- **What you are asked to do**: Give only the number of lines that contain the word "from".

Begin Records for this exercise

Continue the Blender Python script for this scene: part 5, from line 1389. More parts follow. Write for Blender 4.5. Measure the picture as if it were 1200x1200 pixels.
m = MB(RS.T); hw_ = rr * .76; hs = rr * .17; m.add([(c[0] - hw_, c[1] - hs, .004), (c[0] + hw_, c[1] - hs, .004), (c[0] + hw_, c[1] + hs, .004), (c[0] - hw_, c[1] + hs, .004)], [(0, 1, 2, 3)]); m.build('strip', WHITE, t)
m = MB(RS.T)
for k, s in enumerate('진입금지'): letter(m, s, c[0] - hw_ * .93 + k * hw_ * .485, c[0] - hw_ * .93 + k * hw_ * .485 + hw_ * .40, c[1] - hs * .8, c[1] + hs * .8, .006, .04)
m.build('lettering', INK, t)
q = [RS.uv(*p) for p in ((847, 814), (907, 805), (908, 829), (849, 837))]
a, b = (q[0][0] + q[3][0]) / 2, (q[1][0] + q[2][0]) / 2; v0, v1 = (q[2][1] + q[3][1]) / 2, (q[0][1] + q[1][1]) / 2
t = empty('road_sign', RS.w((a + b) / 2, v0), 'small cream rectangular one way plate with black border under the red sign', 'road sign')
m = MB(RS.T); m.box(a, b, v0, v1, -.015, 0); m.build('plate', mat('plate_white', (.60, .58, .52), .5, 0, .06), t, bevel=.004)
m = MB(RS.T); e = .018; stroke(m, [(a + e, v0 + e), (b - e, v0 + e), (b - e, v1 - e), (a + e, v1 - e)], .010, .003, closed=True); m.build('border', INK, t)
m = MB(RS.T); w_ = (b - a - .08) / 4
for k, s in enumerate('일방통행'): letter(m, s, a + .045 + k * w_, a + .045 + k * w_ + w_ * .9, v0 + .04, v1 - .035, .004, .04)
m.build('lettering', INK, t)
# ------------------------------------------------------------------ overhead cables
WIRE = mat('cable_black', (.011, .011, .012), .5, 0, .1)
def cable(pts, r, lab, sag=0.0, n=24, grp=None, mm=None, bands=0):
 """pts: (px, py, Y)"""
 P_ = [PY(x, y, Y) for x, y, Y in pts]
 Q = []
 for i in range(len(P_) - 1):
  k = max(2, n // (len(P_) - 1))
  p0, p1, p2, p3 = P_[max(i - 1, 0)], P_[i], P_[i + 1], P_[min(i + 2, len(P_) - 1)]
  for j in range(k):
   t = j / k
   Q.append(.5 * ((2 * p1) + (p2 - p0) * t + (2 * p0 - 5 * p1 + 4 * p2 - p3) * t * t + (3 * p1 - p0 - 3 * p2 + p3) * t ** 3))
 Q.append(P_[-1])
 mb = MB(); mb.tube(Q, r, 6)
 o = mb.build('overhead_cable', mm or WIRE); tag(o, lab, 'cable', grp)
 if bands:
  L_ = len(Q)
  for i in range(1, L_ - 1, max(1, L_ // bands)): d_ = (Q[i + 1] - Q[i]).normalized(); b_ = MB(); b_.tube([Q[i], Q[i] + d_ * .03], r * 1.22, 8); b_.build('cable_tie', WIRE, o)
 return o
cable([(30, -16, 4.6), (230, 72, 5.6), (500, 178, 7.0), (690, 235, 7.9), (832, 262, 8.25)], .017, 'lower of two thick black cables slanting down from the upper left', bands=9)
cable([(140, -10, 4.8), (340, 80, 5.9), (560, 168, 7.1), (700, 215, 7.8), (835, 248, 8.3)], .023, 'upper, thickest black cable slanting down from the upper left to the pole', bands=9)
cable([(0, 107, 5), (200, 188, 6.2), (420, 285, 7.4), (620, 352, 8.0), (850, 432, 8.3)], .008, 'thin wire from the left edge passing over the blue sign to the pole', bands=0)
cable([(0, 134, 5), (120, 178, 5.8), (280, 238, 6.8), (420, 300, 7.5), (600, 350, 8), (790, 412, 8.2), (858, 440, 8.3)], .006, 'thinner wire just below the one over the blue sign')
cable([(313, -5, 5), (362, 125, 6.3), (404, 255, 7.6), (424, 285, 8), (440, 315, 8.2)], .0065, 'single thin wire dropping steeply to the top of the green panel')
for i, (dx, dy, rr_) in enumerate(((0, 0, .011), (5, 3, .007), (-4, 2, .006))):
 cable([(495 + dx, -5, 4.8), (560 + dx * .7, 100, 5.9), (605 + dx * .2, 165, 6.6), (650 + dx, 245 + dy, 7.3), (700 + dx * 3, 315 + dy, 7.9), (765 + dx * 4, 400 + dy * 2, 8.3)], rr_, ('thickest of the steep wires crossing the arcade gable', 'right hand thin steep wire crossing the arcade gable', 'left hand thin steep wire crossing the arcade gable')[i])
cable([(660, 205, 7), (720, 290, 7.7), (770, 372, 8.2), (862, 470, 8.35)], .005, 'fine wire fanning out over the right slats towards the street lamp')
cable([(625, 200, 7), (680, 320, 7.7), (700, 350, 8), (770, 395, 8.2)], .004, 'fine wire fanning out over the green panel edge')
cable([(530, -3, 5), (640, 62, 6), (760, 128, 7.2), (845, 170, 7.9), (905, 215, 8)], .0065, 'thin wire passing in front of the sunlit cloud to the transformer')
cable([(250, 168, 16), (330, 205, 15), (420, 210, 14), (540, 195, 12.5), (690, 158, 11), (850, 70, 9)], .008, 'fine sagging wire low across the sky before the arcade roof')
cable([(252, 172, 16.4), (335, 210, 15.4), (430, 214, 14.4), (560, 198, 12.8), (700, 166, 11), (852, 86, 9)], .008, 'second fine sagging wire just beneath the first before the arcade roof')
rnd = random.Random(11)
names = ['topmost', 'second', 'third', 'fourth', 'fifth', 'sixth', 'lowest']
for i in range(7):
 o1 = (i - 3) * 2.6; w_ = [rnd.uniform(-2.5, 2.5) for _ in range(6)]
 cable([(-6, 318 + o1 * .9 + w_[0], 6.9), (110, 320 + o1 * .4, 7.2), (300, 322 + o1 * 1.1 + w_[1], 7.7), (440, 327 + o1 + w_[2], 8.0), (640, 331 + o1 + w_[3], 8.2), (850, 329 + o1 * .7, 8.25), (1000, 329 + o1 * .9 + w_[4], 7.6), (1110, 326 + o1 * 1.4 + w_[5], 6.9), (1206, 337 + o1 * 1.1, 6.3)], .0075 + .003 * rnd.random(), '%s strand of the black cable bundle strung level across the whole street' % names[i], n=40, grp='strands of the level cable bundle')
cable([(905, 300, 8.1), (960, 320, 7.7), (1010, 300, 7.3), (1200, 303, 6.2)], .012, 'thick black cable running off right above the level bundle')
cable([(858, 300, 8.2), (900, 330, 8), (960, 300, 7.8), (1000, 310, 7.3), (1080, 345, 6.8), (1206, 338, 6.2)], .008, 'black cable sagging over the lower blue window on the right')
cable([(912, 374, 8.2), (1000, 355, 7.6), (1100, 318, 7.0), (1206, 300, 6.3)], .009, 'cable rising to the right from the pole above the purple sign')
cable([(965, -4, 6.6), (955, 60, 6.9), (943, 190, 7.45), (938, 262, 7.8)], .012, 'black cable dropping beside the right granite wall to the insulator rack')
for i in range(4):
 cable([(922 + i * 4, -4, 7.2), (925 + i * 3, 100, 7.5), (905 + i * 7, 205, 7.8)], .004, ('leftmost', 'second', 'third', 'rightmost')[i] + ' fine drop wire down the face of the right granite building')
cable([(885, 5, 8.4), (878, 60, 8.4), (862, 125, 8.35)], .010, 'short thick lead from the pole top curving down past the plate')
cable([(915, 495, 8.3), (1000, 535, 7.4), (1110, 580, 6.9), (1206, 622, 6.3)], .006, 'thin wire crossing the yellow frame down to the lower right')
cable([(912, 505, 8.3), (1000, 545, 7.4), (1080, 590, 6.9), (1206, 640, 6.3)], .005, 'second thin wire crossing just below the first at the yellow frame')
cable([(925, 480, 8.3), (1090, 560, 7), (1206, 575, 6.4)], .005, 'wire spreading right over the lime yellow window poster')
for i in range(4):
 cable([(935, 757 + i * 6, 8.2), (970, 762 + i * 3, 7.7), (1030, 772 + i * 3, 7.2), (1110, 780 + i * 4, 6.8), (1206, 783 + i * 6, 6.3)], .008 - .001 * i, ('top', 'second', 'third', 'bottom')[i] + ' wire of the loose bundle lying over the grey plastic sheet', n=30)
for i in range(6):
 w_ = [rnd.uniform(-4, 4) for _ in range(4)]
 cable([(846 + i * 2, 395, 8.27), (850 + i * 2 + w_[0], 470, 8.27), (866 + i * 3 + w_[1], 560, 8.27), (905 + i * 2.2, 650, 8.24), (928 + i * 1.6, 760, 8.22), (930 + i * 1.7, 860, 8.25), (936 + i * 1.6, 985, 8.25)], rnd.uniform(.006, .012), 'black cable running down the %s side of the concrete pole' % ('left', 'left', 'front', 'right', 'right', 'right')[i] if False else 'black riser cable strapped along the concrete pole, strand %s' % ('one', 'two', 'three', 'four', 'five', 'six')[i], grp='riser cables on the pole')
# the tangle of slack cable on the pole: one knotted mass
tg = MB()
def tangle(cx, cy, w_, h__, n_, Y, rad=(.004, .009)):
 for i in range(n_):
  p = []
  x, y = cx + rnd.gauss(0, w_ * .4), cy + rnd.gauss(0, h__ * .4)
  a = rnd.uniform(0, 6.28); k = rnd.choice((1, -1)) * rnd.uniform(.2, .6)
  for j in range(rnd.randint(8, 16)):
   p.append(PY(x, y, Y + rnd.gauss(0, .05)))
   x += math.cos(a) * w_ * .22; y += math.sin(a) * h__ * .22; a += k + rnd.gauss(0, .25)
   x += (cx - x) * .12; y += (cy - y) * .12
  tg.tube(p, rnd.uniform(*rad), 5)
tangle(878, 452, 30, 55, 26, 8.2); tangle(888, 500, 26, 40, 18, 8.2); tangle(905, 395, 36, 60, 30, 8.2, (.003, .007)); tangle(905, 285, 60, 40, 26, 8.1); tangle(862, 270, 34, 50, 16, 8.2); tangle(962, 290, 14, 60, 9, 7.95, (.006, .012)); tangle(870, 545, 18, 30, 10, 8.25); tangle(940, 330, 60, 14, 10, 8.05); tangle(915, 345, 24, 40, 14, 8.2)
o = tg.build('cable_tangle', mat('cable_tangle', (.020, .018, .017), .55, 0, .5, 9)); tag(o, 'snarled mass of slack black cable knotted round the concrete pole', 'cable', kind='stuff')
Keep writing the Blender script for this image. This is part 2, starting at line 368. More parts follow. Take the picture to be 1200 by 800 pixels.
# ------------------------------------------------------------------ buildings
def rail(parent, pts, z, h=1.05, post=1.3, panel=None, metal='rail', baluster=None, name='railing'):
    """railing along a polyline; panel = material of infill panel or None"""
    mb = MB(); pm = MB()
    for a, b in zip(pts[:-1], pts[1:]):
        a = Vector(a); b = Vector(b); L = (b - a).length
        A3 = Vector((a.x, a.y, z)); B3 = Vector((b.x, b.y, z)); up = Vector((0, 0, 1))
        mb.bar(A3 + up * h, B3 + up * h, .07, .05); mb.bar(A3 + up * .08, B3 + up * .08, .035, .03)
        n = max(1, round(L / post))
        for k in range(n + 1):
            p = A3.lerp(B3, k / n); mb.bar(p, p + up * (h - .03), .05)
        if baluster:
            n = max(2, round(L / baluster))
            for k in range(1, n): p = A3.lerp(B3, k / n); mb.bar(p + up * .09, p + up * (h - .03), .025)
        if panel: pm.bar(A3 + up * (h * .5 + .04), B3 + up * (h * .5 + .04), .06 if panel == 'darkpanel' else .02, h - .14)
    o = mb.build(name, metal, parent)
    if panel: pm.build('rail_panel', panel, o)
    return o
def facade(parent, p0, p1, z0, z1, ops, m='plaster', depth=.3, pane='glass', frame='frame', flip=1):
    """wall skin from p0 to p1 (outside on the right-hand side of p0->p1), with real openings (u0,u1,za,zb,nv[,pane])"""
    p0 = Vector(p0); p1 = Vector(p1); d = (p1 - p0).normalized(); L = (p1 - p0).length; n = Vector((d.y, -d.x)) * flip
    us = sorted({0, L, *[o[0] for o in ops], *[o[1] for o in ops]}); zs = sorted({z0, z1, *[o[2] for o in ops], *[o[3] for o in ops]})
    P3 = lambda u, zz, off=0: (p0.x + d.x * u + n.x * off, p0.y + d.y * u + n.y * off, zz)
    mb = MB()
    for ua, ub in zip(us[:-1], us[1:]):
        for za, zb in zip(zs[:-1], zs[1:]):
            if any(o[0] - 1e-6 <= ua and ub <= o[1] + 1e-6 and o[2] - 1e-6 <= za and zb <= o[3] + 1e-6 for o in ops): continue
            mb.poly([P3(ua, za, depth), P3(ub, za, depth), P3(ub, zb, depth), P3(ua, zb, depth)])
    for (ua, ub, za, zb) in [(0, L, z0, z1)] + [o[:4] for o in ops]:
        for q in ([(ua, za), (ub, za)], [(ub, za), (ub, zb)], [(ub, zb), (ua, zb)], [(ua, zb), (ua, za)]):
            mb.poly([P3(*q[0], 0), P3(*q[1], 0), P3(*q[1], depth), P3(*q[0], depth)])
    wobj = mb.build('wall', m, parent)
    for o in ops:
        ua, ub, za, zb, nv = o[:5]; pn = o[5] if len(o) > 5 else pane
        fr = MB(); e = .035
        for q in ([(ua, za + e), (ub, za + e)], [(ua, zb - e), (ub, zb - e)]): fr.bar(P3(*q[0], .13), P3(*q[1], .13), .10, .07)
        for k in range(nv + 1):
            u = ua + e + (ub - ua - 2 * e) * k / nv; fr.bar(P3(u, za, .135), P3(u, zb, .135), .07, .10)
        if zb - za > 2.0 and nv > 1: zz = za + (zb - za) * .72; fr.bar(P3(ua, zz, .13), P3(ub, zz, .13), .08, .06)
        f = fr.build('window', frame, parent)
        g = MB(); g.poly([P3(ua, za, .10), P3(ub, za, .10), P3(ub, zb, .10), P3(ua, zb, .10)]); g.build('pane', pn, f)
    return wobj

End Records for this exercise

- **The result**: 7